Regulatory agency mulls rulemaking option for rail rate methodologies

Image courtesy of Jim Allen/FreightWaves

The Surface Transportation Board (STB) is considering initiating a more formal review of how it  resolves rail rate disputes.

The Board anticipates considering formal actions later this summer, including a rulemaking procedure, that would aim to improve rate review methodologies and processes, according to a June 4 letter to members of the U.S. Senate Committee on Commerce, Science and Transportation.

“As we have each publicly stated, a top priority is reviewing the Board’s rate review and processes in order to make them more accessible, efficient and transparent, including for small rail rate customers who do not currently believe they have sufficient rate review option available to them,” said the STB to Senate Commerce Committee chairman Roger Wicker (R-Mississippi), Transportation and Safety Subcommittee chairman Deb Fischer (R-Nebraska), Transportation and Safety Subcommittee ranking member Tammy Duckworth (D-Illinois), Senator John Thune (R-South Dakota) and Senator Amy Klobuchar (D-Minnesota).

Possible issues that the STB could address in its review later this summer relate to recommendations that board staff made in a report published in April.


The issues include how the STB should use of “final offer” principles in rate cases, which could be used for smaller disputes; how to simplify determining what market dominance looks like; whether to modify the waybill sample to increase the number of observations that can be used in certain rate review methodologies; how to simplify the stand-alone cost test; and how to craft policy that leads to defining long-term revenue adequacy. The STB met in May to discuss these issues and the report’s recommendations. Summaries of what issues the Board discussed are here under “Nonpublic Collaborative Discussions Meeting Summaries in Pre-Docket and Non-Docketed Matters.”
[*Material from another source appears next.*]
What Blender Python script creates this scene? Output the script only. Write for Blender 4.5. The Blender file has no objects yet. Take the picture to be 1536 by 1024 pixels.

The Board is likely to push forward some issues ahead of others, although for now it appears that many of the report’s recommendations are on the table, an observer said. One question will be whether the STB chooses to draft regulations for some of these issues, including the ones related to final offer arbitration and long-term revenue adequacy.

Shippers generally reacted positively to the recommendations in the April report, while the Association of American Railroads had a more mixed reaction. The trade association supported the report’s treatment of the stand-alone cost test but disagreed with the report’s recommendations on revenue adequacy, which addresses a railroad’s profitability.